Fausse Commune, un projet théâtral de la Compagnie Espère un peu
FVLC : Comment vous êtes-vous situées, dans le travail d’écriture, par rapport à l’actualité des thèmes de la Commune ?
P. L.-L. : L’actualité de la Commune, c’est quelque chose que nous avions en tête au tout début du travail – notamment la question du lien entre violence et politique. Nous étions d’ailleurs, en novembre 2018, au début du mouvement des Gilets jaunes. Puis, par le biais de nos lectures – je pense par exemple au livre de Kristin Ross, L’Imaginaire de la Commune, qui explore l’inconscient politique de cet événement –, cette intuition n’a cessé de se renforcer.

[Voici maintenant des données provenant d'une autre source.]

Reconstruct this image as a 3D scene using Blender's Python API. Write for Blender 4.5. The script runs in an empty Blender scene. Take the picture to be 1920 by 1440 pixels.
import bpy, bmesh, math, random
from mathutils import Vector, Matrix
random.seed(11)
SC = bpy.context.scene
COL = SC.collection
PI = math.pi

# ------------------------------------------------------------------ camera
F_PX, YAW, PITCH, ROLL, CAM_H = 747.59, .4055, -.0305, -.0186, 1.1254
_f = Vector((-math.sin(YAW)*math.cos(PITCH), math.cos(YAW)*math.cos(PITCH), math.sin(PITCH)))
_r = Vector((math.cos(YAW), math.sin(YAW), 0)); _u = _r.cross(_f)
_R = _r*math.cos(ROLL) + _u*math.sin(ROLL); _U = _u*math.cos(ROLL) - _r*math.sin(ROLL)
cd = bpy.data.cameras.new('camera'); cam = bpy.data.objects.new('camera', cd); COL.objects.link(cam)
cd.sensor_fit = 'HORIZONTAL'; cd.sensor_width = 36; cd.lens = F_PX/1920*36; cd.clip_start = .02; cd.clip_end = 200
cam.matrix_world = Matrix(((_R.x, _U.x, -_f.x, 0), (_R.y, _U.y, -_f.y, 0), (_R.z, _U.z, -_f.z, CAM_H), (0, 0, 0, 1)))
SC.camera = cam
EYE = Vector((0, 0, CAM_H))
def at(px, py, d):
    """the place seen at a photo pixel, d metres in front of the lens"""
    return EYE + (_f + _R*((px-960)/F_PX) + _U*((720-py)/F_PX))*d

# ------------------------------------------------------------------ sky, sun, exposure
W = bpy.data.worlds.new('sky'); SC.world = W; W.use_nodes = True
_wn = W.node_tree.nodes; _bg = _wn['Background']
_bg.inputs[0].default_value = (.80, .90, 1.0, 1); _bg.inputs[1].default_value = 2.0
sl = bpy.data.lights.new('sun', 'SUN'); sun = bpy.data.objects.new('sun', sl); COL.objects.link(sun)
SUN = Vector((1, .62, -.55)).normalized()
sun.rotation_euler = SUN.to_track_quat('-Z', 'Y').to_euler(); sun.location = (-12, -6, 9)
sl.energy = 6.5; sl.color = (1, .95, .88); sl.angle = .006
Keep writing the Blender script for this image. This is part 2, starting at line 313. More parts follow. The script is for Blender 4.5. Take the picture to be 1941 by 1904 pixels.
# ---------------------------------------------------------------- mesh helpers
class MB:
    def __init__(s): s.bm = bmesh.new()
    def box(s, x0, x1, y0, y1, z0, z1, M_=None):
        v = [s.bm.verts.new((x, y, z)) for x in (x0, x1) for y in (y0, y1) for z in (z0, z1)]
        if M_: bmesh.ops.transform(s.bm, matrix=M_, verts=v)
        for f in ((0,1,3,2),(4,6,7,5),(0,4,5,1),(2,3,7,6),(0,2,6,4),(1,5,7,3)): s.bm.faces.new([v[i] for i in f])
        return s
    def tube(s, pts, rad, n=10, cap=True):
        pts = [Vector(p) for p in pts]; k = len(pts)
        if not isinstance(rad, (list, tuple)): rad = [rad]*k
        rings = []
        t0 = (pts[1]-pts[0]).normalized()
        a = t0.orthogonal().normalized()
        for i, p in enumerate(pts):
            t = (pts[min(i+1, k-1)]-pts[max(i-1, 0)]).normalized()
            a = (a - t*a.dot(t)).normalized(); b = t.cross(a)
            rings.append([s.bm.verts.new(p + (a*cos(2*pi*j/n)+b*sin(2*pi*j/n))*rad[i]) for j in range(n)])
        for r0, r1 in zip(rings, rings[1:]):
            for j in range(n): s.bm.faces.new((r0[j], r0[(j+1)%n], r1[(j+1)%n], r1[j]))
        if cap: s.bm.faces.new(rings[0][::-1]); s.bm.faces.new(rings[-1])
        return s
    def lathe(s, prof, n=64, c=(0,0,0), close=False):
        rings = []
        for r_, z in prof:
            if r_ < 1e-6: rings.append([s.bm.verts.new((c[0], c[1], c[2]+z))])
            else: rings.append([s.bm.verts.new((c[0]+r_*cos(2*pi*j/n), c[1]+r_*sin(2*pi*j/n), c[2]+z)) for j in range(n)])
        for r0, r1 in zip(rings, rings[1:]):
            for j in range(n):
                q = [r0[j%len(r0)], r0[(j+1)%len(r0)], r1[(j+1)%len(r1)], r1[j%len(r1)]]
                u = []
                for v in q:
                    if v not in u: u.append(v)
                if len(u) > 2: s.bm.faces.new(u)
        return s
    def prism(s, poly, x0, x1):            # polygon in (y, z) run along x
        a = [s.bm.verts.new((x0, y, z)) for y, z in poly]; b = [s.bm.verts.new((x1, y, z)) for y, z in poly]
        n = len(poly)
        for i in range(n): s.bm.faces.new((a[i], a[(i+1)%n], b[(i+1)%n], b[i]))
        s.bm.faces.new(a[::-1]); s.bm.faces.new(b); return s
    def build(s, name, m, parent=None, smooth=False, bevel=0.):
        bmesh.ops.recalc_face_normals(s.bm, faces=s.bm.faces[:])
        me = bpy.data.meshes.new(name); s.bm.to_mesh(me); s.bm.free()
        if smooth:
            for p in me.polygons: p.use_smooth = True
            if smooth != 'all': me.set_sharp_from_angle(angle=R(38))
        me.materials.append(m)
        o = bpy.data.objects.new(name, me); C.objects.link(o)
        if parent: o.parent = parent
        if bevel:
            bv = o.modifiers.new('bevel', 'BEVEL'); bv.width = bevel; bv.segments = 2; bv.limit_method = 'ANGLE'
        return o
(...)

Nous avons continué à mesurer à quel point cet événement était actuel, et plus proche par bien des aspects que des événements plus récents comme Mai 68, par exemple, qui est pourtant un incontournable de certaines histoires de famille (la mienne, à tout le moins !).
Citons quelques exemples pêle-mêle : la place du précariat dans la ville, qui explose pendant le second Empire et sa révolution industrielle, et qu’on retrouve aujourd’hui sous la forme de ces chauffeurs-livreurs qui travaillent « à la tâche », sans contrat durable et sans protection sociale ; la gentrification des quartiers parisiens, bien sûr ; la visibilité des inégalités dans l’espace urbain, c’est-à-dire l’alternance entre des quartiers très pauvres et des vitrines du luxe – le Bon Marché en 1869, et le Marais aujourd’hui…
Il y a également le rapport à la pratique démocratique, qui est redevenu un sujet de conflit, comme en attestent des manifestations comme Nuit debout, Occupy Wall Street ou les Gilets jaunes, qui posent la question d’une démocratie plus directe, voire plus « sauvage », et de modalités différentes pour choisir (et révoquer) nos élues et nos élus…
Il y a, bien sûr, le thème de la commune, au sens de l’échelle communale comme entité de gouvernance, et la question des « communs »… La question du revenu universel, de l’égalité entre les hommes et les femmes et de la place des femmes dans l’espace public… Tous ces thèmes sont brûlants aujourd’hui ; toutes ces interrogations qui ont traversé la Commune, toutes ces contradictions aussi (qui faisaient coexister des personnes favorables à la propriété privée pour tous, et d’autres opposées à la notion même de propriété privée), on les retrouve dans la France contemporaine.
Ce qui est intéressant pour nous également, c’est que le théâtre (au sens de la pratique ou de l’institution) est bien le miroir du monde ; c’est-à-dire que les questions posées en 1871 et en 2021 existent en miroir dans notre métier : comment s’éloigner du regard « vertical » du metteur en scène ? Faut-il favoriser la création collective ? Qu’est-ce qu’un théâtre démocratique ou écologiste ? Quel rôle joue le théâtre dans notre écosystème sociétal ?
Je repense souvent à un entretien dans lequel le metteur en scène allemand Thomas Ostermeier décrivait l’expérience catastrophique qu’a été, pour lui, l’expérience de l’autogestion à la Schaubühne. Lorsque la démocratie directe « patine », faut-il mettre en place le Comité de salut public ? Pour aboutir à une création ou gérer un théâtre ou une ville, faut-il laisser la place à toutes les voix ? Faut-il à un moment faire acte d’autorité ? C’est une question qui me semble à la fois insoluble et passionnante.